Un amigo me dice que no hay nada como no tener ni puta idea de algo como para que la gente te entienda al contarlo. Eso es básicamente en lo que consiste mi tarea en este rincón del mundo: en hacer cosas que no sabes para qué ni por qué las haces. A través de estas páginas hablo de cosas que, en realidad, no conozco. Artilugios que no entiendo  y que manejo con soltura. Trabajos como meter nieve en una bolsa, cavar agujeros, subir con aparatos pesados a cumbres donde, aunque te hagas el interesante, no entiendes nada cuando te explican  para qué sirven. Levantar antenas que en realidad no logras comprender  lo que miden. ¿Es bueno de verdad para el pingüino que le metan un bastoncillo por el culo?  A veces puedes perder el norte y plantearte si tampoco  los demás  saben lo que hacen y en realidad todo forma parte de una gran comedia sin sentido.  Aún así el absurdo es interesante y muchas veces incluso bello.
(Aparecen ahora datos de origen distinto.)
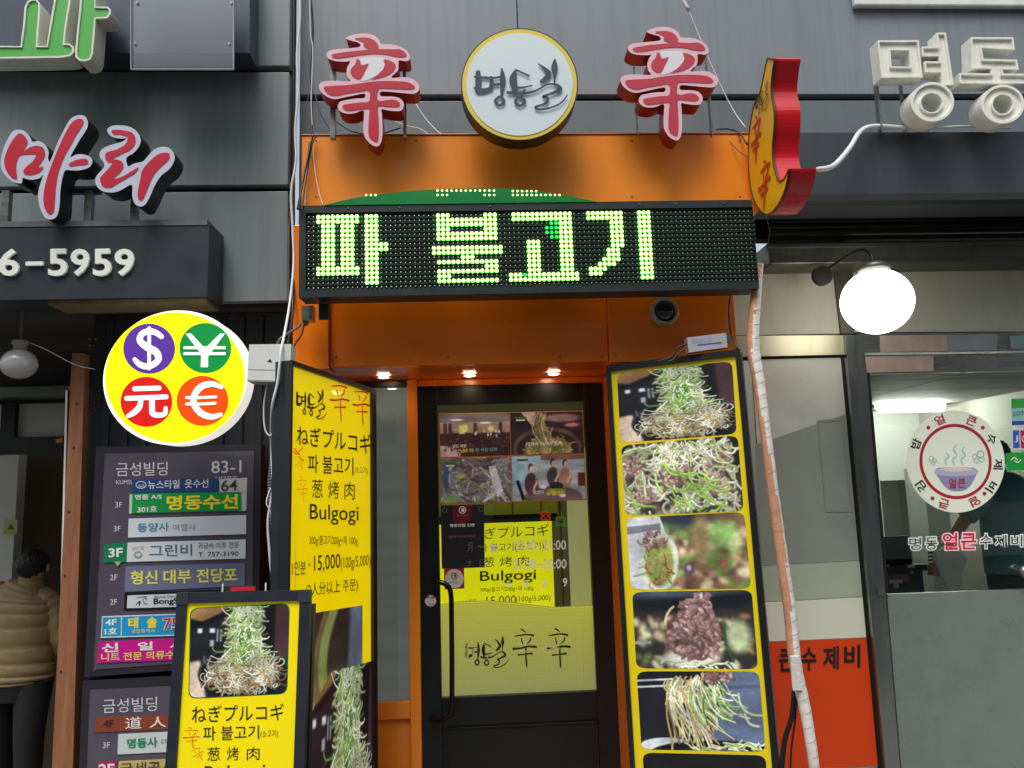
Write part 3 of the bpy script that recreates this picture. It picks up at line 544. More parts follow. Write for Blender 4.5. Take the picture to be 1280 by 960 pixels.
P('soffit', XL-.2, xd, 3.605, 4.1, ZS+.002, ZS+.05, m_orange2); P('recess_side_wall', XL-.12, XL-.04, 3.5, 4.1, 0, ZS, m_orange2)
YD = 3.93
def U_(u, v=700): return X(u, v, YD)
zs_t = z(483, 500, YD)
P('sidelight_post', U_(511.5), U_(524.5), YD-.03, YD+.05, 0, ZS, m_orange); P('sidelight_rail', XL-.04, U_(511.5)-.001, YD-.02, YD+.05, z(898, 490, YD), z(877, 490, YD), m_orange)
P('lower_panel', XL-.04, U_(511.5)-.001, YD, YD+.04, 0, z(898, 490, YD)-.002, m_orange); P('head_rail', XL-.04, U_(511.5)-.001, YD-.01, YD+.05, z(484, 490, YD), ZS, m_frame)
P('door_head', U_(524.5)+.001, xj, YD-.015, YD+.06, z(480, 640, YD)-.004, ZS, m_orange2)
sg = P('sidelight_glass', XL-.04, U_(511.5)-.001, YD+.01, YD+.016, z(877, 490, YD)+.001, z(484, 490, YD)-.001, glass('side_glass', (225, 228, 226), .04, .03), 0)
sb = P('frosted_backing', XL-.04, U_(511.5)-.001, YD+.02, YD+.024, z(877, 490, YD)+.001, z(484, 490, YD)-.001, M('frosted_film_glow', (206, 208, 200), .6, emit=.16, var=.12, sc=3, st=(1, 1, 6)), 0)  # backing glows faintly, in place of light from the room

# downlights
m_lamp = M('downlight_glow', (255, 246, 232), .4, emit=40, ecol=(255, 226, 190)); m_ring = M('downlight_ring', (206, 170, 150), .3, .6)
for (u, v), s_ in zip(((479.5, 470), (587, 468), (692, 466)), ('beside the top of the narrow side window', 'above the middle of the black door', 'above the right corner of the black door')):
    r_ = ray(u, v); t_ = (ZS-.001-1.75)/r_[2]; p = EYE+r_*t_; o = bpy.data.objects.new('downlight', None); COL.objects.link(o); o.location = p; tag(o, 'small lit recessed downlight in the orange soffit '+s_, 'downlight', 'downlights in the soffit')
    lathe('trim_ring', [(.046, 0), (.046, -.006), (.033, -.008), (.03, 0)], (0, 0, -.001), (0, 0, 1), m_ring, o); sphere('bulb', (0, 0, .003), .031, m_lamp, o, 20, (1, 1, .45))
# round security lamp on the orange panel
b = Board('round_speaker', 'round white rimmed dark dome fixture on the orange panel above the photo lightbox', 'fixture', 829, 391, 3.42)
x_, z_ = b.L(829, 391); lathe('rim', [(.066, 0), (.066, -.03), (.06, -.045), (.051, -.045), (.05, -.02), (.05, 0)], (x_, 0, z_), (0, 1, 0), M('grey_rim', (176, 172, 158), .35, dirt=.3), b.o, 40); sphere('dome', (x_, -.018, z_), .05, M('dark_dome', (30, 38, 36), .08, coat=1, spec=.8), b.o, 32, (1, .6, 1))
# pillar behind lightbox
b = Board('dark_pillar', 'dark grey narrow pillar between the grey conduit and the yellow lightbox', 'pillar', 340, 470, 3.0); b.rect('body', 341, 478, 364, 1300, 0, .5, M('pillar_dark', (54, 58, 66), .4, .3, var=.1, sc=3, dirt=.3, dcol=(30, 32, 36)))
for k_, u_ in enumerate((395, 520, 655, 790, 925)):
    for v_ in (176, 246):
        if u_ in (520, 655) and v_ == 246: continue
        p_ = at(u_, v_, 3.33); cylinder('rivet', (p_[0], 3.331, p_[2]), (0, -1, 0), .0045, .003, m_dsteel, e, 10)
for u_ in (420, 560, 700, 752, 768, 905):
    p_ = at(u_, 446, 3.45); cylinder('rivet', (p_[0], 3.456 if 412 < u_ < 760 else 3.421, p_[2]), (0, -1, 0), .004, .003, m_dsteel, e, 10)
# ------------------------------------------------------------ door
Bd = Board('shop_door', 'black framed glass restaurant door with photo prints and long bar handle', 'door', 640, 482, YD)
zt_ = z(481.5, 640, YD); zg1, zg0 = z(504, 640, YD), z(867, 650, YD); xL, xR = U_(525, 700), U_(761, 640); gx0, gx1 = X(549.5, 690, YD), X(738, 690, YD)
o_ = Bd.M.translation
def D(name, x0, x1, z0, z1, d, t, mat, par=None, bev=.002): q = box(name, x0-o_.x, x1-o_.x, -d, -d+t, z0-o_.z, z1-o_.z, mat, par or Bd.o, bev); return q
D('frame_stile', xL, gx0, .02, zt_, .02, .05, m_frame); D('frame_stile', gx1, xR+.03, .02, zt_, .02, .05, m_frame); D('frame_head', gx0+.0005, gx1-.0005, zg1, zt_, .0195, .049, m_frame); D('frame_rail', gx0+.0005, gx1-.0005, zg0-.13, zg0, .0195, .049, m_frame)
D('kick_panel', gx0+.0005, gx1-.0005, .02, zg0-.1305, .008, .03, m_frame)
for a in ((gx0+.02, gx1-.02, zg0-.15, zg0-.14), (gx0+.02, gx1-.02, .2, .21)): D('moulding', *a, .014, .006, m_frame)
for x_ in (gx0+.02, gx1-.03): D('moulding', x_, x_+.01, .2, zg0-.14, .0145, .0065, m_frame)
dg = D('door_glass', gx0-.002, gx1+.002, zg0-.002, zg1+.002, .0, .006, glass('door_glass', (226, 230, 222), .03), bev=0)
hp = [(540, 727, .045), (548, 727.5, .075), (558, 731, .085), (563.5, 742, .085), (564.5, 780, .085), (565, 850, .085), (564, 888, .085), (557, 897, .085), (548, 900, .075), (538, 900, .045)]
Bd.tube('bar_handle', hp, .0125, M('black_handle', (14, 14, 15), .3, .3, coat=.4), n=12)
# prints on glass
prints = Board('photo_print_sheet', 'sheet of four food programme photos with orange borders on the door glass', 'poster', 548, 516, YD-.004)
m_ob = M('orange_border', (226, 140, 70), .5); prints.prism('sheet', [(548.4, 516.8), (728.6, 513.2), (733.4, 625), (550.4, 630.8)], .001, .0008, m_ob)
for q, f, n in (([(549.6, 518), (636.8, 516.2), (638, 568.6), (550.6, 571.4)], pic_hall, 'hall'), ([(638, 516), (727.5, 514.2), (729.8, 566), (639.2, 568.4)], pic_pot, 'pot'), ([(550.8, 573.4), (638.2, 570.8), (639.6, 626.8), (551.6, 629)], pic_onion, 'onion'), ([(639.6, 570.8), (730.2, 568.2), (732.2, 623.8), (641, 626.6)], pic_diners, 'diners')):
    prints.prism('photo', q, .0024, .0004, IM('print_'+n, f(), emit=.16, rough=.3), uv=True)  # prints get a slight glow to lift them in the shaded recess
m_wt = M('white_vinyl', (236, 238, 236), .5, emit=.06); m_yt = M('yellow_vinyl', (232, 216, 60), .5, emit=.08); m_ct = M('cyan_vinyl', (120, 205, 215), .5); m_gt = M('green_print', (60, 150, 70), .5)
prints.text('넓은 매장', 566, 560, 583, 559.4, 4.2, m_wt, d=.0032, bold=.03); prints.text('손님들로 가득', 572, 566, 592, 565.2, 4.6, m_yt, d=.0032, bold=.03); prints.text('찬 식당 내부', 594, 565.2, 622, 564, 5, m_ct, d=.0032, bold=.03)
prints.text('대파와 숙주가 듬뿍', 658, 558, 703, 556.4, 5, m_wt, d=.0032, bold=.03); prints.text('불고기', 691, 562, 706, 561.4, 4, m_gt, d=.0032, bold=.03); prints.text('맛있다', 666, 618, 680, 617.4, 5, m_wt, d=.0032, bold=.03); prints.text('파 불고기', 683, 620, 706, 619, 5, m_yt, d=.0032, bold=.03)
for u, v in ((644, 521), (556, 578), (646, 574)): prints.rect('caption_mark', u, v, u+14, v+2.2, .0032, .0003, m_gt); prints.rect('caption_mark', u+1, v+3.4, u+12, v+5, .0032, .0003, m_wt)
b = Board('black_poster', 'small black poster with crimson banner low left on the door glass', 'poster', 551, 631, YD-.004); m_pb = M('poster_black', (38, 36, 40), .3, coat=.5, var=.15, sc=9)
b.prism('sheet', [(550.8, 632), (605, 630.6), (606, 709.2), (552.2, 711)], .001, .0008, m_pb); b.prism('banner', [(565, 632), (591, 631.3), (588, 651), (578, 655), (567, 651.6)], .0024, .0003, M('crimson_print', (116, 22, 50), .4)); b.disc('emblem', 578, 637.5, 4.6, 4.6, .0032, .0003, m_wt, n=20, hole=.8)
b.disc('emblem', 578.6, 637.4, 2, 2.6, .0032, .0003, m_wt, n=12)
for u, v in ((555.6, 637.8), (601.2, 636.5)): b.disc('emblem', u, v, 3.4, 3.4, .0026, .0003, M('poster_grey', (120, 122, 128), .4), n=16, hole=.75)
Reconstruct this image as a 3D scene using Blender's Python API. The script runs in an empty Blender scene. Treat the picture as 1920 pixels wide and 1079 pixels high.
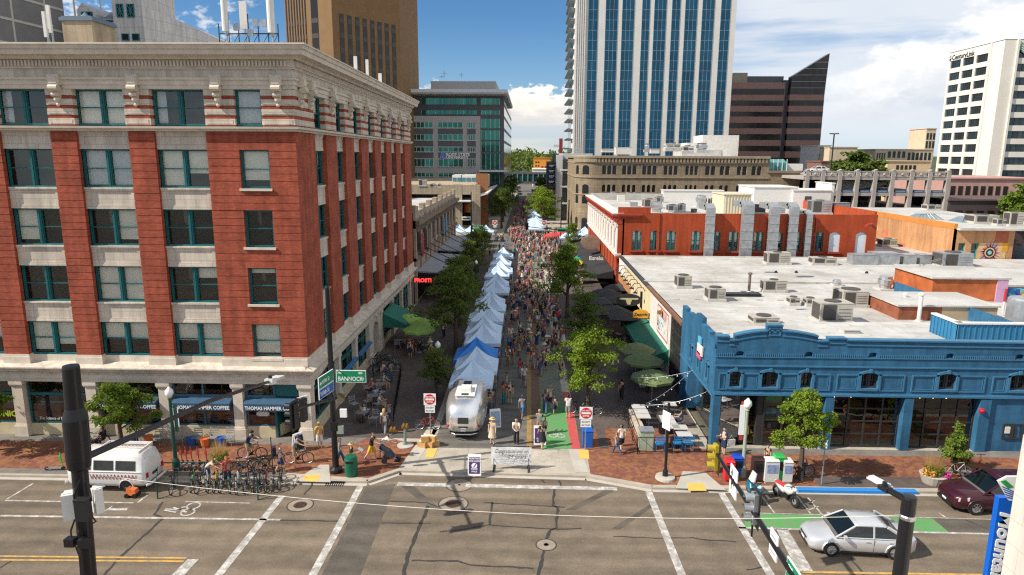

Esta mañana  he encontrado una boya en mitad de una llanura. Una boya blanca descansando sobre el terreno cientos de metros dentro de la costa. Una boya blanca, nueva y reluciente. En un paisaje plano, austero, olvidado y grisáceo. Como cuando me encontré  un microondas en mitad de una pared de escalada. Visible desde cientos de metros de distancia por la incongruencia que genera un elemento discordante en mitad del paisaje. La boya tiene una forma precisa de líneas suavemente curvadas. Es enorme, casi más alta que yo y no del todo redonda. Puede venir de cualquier lugar del mundo y ha terminado en este paisaje inhóspito y perdido. Y yo he dado con ella. Pero como elemento contaminante debía salir de este santuario de la naturaleza. Para ello la he llevado hasta el punto de desembarco, en la playa. Es muy pesada y arrastrarla no es tarea fácil así que la he conducido rodando por la planicie musgosa, como un juego de niños antiguo o un personaje sin gracia del Circo del Sol. La gran bola elástica botaba con toda irregularidad del terreno y enseguida cogía velocidad y pegaba grandes saltos. Yo corría detrás como un adulto retrasado enloquecido con su juguete nuevo. En mitad de la Antártida, un tío alto y desgarbado corriendo y saltando con su brillante esfera. Con la cara de felicidad de alguien que por fin entiende lo que está haciendo.